Я сразу же бросилась назад, в комнату Данте, и когда он услышал, что случилось, чуть не лопнул со смеху. К сожалению, только он так весело воспринял эту новость. Парень, на которого меня вырвало, был рассержен. Хулио тоже был рассержен, но послал одну из своих девочек загладить мою вину. Не думаю, что Наташе повезло так же, как мне. Они с Хулио вошли в комнату Данте, и я сразу же поняла, что они были наедине.
Наташа никогда не рассказывала мне о том, что они делали с Хулио, так же, как мы никогда не говорили о том, что сделал с ней тот парень, который подвозил нас от Бостона. Я чувствовала, что лучше не интересоваться подробностями. Дети, с которыми я встречалась в приютах, просто не спрашивали друг друга о таких вещах. Мы все знали из опыта, что ответы будут невеселыми, поэтому у нас было неписаное правило: не рассказывать о том, как попал в приют.
Наташа не была исключением. Она очень мало говорила о своем прошлом. Единственное, о чем она рассказывала, так это о своем брате. Из ее рассказа я узнала, что она заботилась о нем и защищала, когда они жили дома. Не уверена, что я поняла, от чего она его защищала, но думаю, что ее родители не были хорошими людьми. Она обращалась со мной, как с братом, как с человеком, за которым нужно приглядывать и защищать от жестокого мира.

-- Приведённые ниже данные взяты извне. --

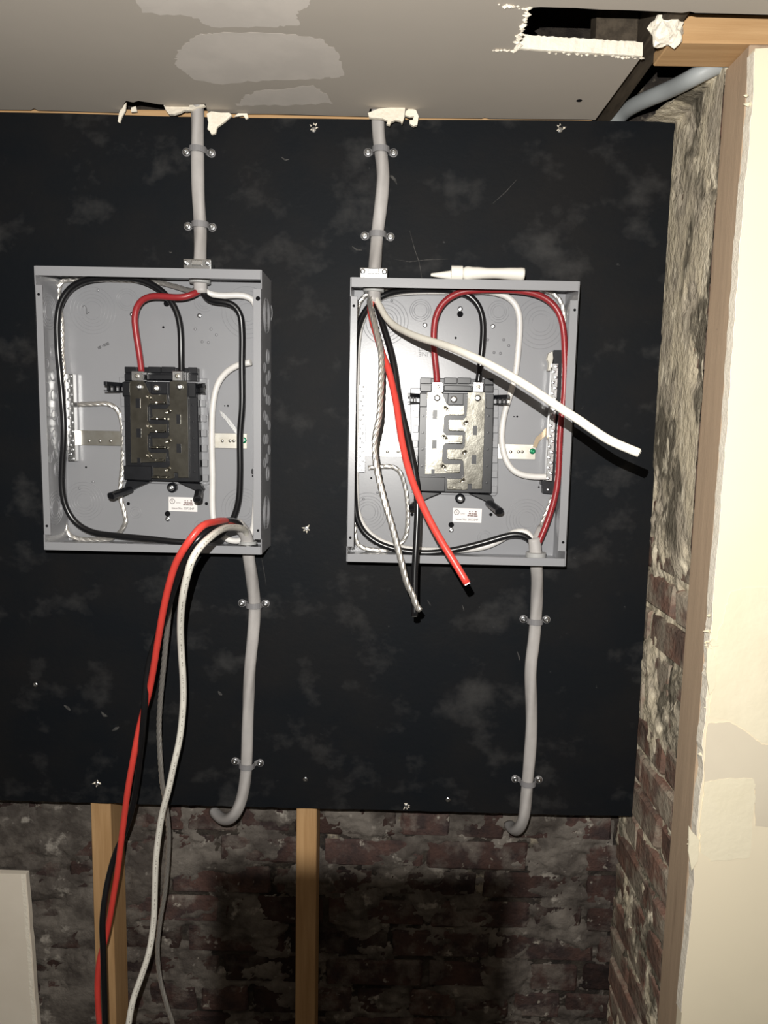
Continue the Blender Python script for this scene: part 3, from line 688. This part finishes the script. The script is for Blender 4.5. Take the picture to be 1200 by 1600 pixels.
    for p0_, p1_ in (((-.060, -.026, -.131), (-.0735, -.080, -.1376)), ((.060, -.026, -.133), (.0710, -.080, -.1405))):
        bar(p0_, p1_, .0070, .0055).build('cover_post', M['black'], bs, bevel=.0012)
        v = Vector(p1_)-Vector(p0_)
        bar(Vector(p0_)+v*.35+Vector((0, 0, .0058)), Vector(p1_)+v*.02+Vector((0, 0, .0050)), .0022, .0010).build('post_rib', M['black'], bs, bevel=.0003)
        bar(Vector(p1_)-v*.01, Vector(p1_)+v*.015, .0048, .0030).build('post_socket', M['hole'], bs)
    for pxs, sx in (((655, 621), -1), ((772, 623), 1)):
        x, z_ = lp(*pxs, -.03); m3 = MB()
        m3.prism([(x, -.016), (x, -.036), (x+sx*.016, -.066), (x+sx*.021, -.066), (x+sx*.010, -.026), (x+sx*.006, -.016)], z_-.0005, z_+.0015+.0045, 'z')
        m3.prism([(x, -.016), (x, -.036), (x+sx*.016, -.066), (x+sx*.021, -.066), (x+sx*.010, -.026), (x+sx*.006, -.016)], z_-.010, z_-.008, 'z')
        for f_ in (.15, .5, .85):
            yy = -.030-.034*f_; xx = x+sx*(.002+.015*f_); m3.box(min(xx, xx+sx*.0022), max(xx, xx+sx*.0022), yy-.004, yy+.006, z_-.010, z_+.005)
        m3.build('cover_post', M['black'], bs, bevel=.0005)
    x, z_ = lp(719, 779, -.02); MB().lathe([(.0085, 0), (.0085, .008), (.0055, .0105), (.005, .0105)], (x, -.012, z_), 'y', 20).build('fixing_boss', M['black'], bs, bevel=0)
    mb = MB(); screw_head(mb, (x, -.0225, z_), .0052, .0025); mb.build('fixing_screw', M['zinc'], bs, smooth=True)
    x, z_ = lp(709, 624, -.038); mb = MB(); screw_head(mb, (x, -.038, z_), .0058, .003); mb.build('fixing_screw', M['alu'], bs, smooth=True)
    # ---- two interleaved bus bars with their stabs
    YS = -.040
    lb = [(668, 613), (690, 613), (694, 622), (697, 630), (702, 634), (725, 634), (725, 649), (697, 649), (694, 653), (693, 675), (697, 680), (723, 680), (722, 693), (696, 693), (692, 698), (691, 721), (695, 725), (720, 725), (718, 739), (690, 740), (664, 741), (666, 680)]
    rb = [(731, 613), (758, 613), (756, 690), (753, 764), (737, 764), (737, 756), (731, 756), (731, 764), (724, 766), (698, 765), (698, 748), (722, 748), (725, 744), (724, 721), (721, 718), (699, 718), (699, 702), (722, 702), (726, 698), (727, 676), (724, 673), (701, 673), (701, 656), (724, 656), (729, 650), (730, 636)]
    bl = MB().prism([lp(px, py, YS) for px, py in lb], YS, YS+.0022).build('bus_bar', M['bus'], root, bevel=.0003)
    br = MB().prism([lp(px, py, YS) for px, py in rb], YS, YS+.0022).build('bus_bar', M['bus'], root, bevel=.0003)
    for par, rows in ((bl, ((702, 724, 645), (699, 722, 690), (697, 718, 735))), (br, ((702, 724, 670), (700, 722, 715), (699, 722, 762)))):
        for xa_, xb_, py in rows:
            a = lp(xa_, py, -.05); b = lp(xb_, py+3, -.05); wd = (b[0]-a[0])
            m3 = MB().box(a[0], a[0]+wd*.44, -.052, YS+.001, b[1], a[1]); m3.box(a[0]+wd*.56, b[0], -.052, YS+.001, b[1], a[1]); m3.box(a[0], b[0], -.048, YS+.001, b[1], a[1])
            m3.build('stab', M['bus'], par, bevel=.0005)
    for par, sl, ov in ((bl, ((676, 683, 640, 655), (675, 682, 687, 701), (674, 679, 733, 743)), ((697, 638, 1), (695, 683.5, 1), (693, 729, 1))),
                        (br, ((739, 745, 665, 680), (737, 744, 711, 725)), ((727, 661, -1), (725, 707, -1), (722, 751, -1)))):
        for xa_, xb_, ya, y2 in sl:
            a, b = lp(xa_, ya, YS), lp(xb_, y2, YS); MB().box(a[0], b[0], YS-.0004, YS+.001, b[1], a[1]).build('slot', M['black'], par)
        for px, py, sgn in ov:
            x, z_ = lp(px, py, YS); m3 = MB(); ca, sa = math.cos(-.6*sgn), math.sin(-.6*sgn); L2, R_ = .0052, .0029
            out = []; fs = []
            for k in range(20):
                a = 2*PI*k/20; u = R_*math.cos(a)+(L2-R_)*(1 if math.cos(a) > 0 else -1); v = R_*math.sin(a)
                for sc, hh in ((1.10, 0), (1.0, .0024), (.78, .0026), (.62, .0004)):
                    out.append((x+(u*ca-v*sa)*sc, YS-hh, z_+(u*sa+v*ca)*sc))
            for k in range(20):
                for j in range(3): fs.append((k*4+j, ((k+1) % 20)*4+j, ((k+1) % 20)*4+j+1, k*4+j+1))
            fs.append(tuple(k*4+3 for k in range(20))); m3.add(out, fs); m3.build('locking_bump', M['bus'], par, smooth=True)
    # ---- line lugs
    for par, xa_, xb_ in ((bl, 675, 692), (br, 739, 755)):
        a, b = lp(xa_, 597, -.048), lp(xb_, 613, -.048)
        lg = MB().box(a[0], b[0], -.050, -.028, b[1], a[1]).build('lug', M['alu'], par, bevel=.001)
        xc, zc_ = (a[0]+b[0])/2, (a[1]+b[1])/2
        mb = MB(); screw_head(mb, (xc, -.050, zc_), .0040, .0012); mb.build('lug_screw', M['strap_metal'], lg, smooth=True)
        x, z_ = lp((xa_+xb_)/2-.5, 622, YS); mb = MB(); screw_head(mb, (x, YS, z_), .0056, .003); mb.build('bus_screw', M['zinc'], par, smooth=True)
    # ---- ground bar at the left, neutral bar at the right
    a, b = lp(560, 601, -.022), lp(570, 738, -.022)
    gb = MB().box(a[0], b[0], -.022, -.0085, b[1], a[1]).build('ground_bar', M['alu'], root, bevel=.0006)
    nsc = 19
    for k in range(nsc):
        z_ = a[1]-(a[1]-b[1])*(k+.5)/nsc; x = (a[0]+b[0])/2+(-.0022 if k % 2 else .0022)
        mb = MB(); screw_head(mb, (x, -.022, z_), .0026, .0022, seg=10); mb.build('terminal_screw', M['zinc'], gb)
    a, b = lp(858, 548, -.030), lp(876, 771, -.030)
    m3 = MB().prism([lp(px, py, -.020) for px, py in ((865, 547), (881, 547), (877, 660), (868, 773), (848, 771), (848, 758), (845, 757), (846, 750), (855, 750), (861, 660), (864, 568))], -.020, -.0045)
    nh = m3.build('neutral_holder', M['black'], root, bevel=.0008)
    a1, a2, b1, b2 = lp(863, 568, -.034), lp(873, 568, -.034), lp(863, 752, -.034), lp(853, 752, -.034)
    m3 = MB().prism([a1, a2, b1, b2], -.034, -.019); nb = m3.build('neutral_bar', M['alu'], root, bevel=.0006)
    nsc = 22
    for k in range(nsc):
        t_ = (k+.5)/nsc; x = (a1[0]+a2[0])/2*(1-t_)+(b1[0]+b2[0])/2*t_+(-.0021 if k % 2 else .0021); z_ = a1[1]*(1-t_)+b1[1]*t_
        mb = MB(); screw_head(mb, (x, -.034, z_), .0027, .0024, seg=10); mb.build('terminal_screw', M['zinc'], nb)
    c = [lp(px, py, -.022) for px, py in ((855, 553), (862, 549), (863, 560), (861, 572), (858, 580), (854, 580), (856, 568), (853, 562))]
    if not left: MB().prism(c, -.030, -.020).build('bonding_clip', M['strap_metal'], nh, bevel=.0004)
    mb = MB(); x, z_ = lp(856, 765, -.02); screw_head(mb, (x, -.020, z_), .0026, .0018); mb.build('holder_screw', M['zinc'], nh, smooth=True)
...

Что бы с нами ни происходило, она всегда говорила мне: «Не беспокойся, все будет хорошо». Но я понимала больше, чем она думала. Когда ты проводишь каждый день, каждый час с одним человеком на протяжении многих месяцев, ты учишься понимать его очень хорошо. Когда в тот день Хулио с Наташей вернулись в комнату, она избегала моего взгляда и была какая-то отрешенная. Я знала, что между ними произошло что-то плохое, и могла догадаться, что именно.
Позже мы снова погрузились в машины и направились на юг. Когда мы наконец добрались до Нью-Йорка, я едва могла в это поверить. Была ночь, когда мы ехали по мосту в Манхэттен, и весь город сиял. Я думала, что это самое прекрасное место, которое я когда-либо видела в жизни. Мы проехали по Таймс-сквер, с его большими сияющими рекламными щитами и толпами людей повсюду. Мы проезжали мимо трансвеститов, которые ходили по улицам, словно они им принадлежали. Когда мы остановились на светофоре, я выглянула из окна и увидела чернокожего парня, на футболке которого было написано «Я люблю Нью-Йорк». На нем была эта футболка, кеды и больше ничего. Его член был выставлен на всеобщее обозрение. Я рассмеялась и пихнула Наташу локтем, чтобы она тоже посмотрела. Я тут же поняла, что это было место без правил, где ты можешь делать все, что тебе хочется, быть тем, кем тебе хочется быть. В ту ночь я влюбилась в этот город.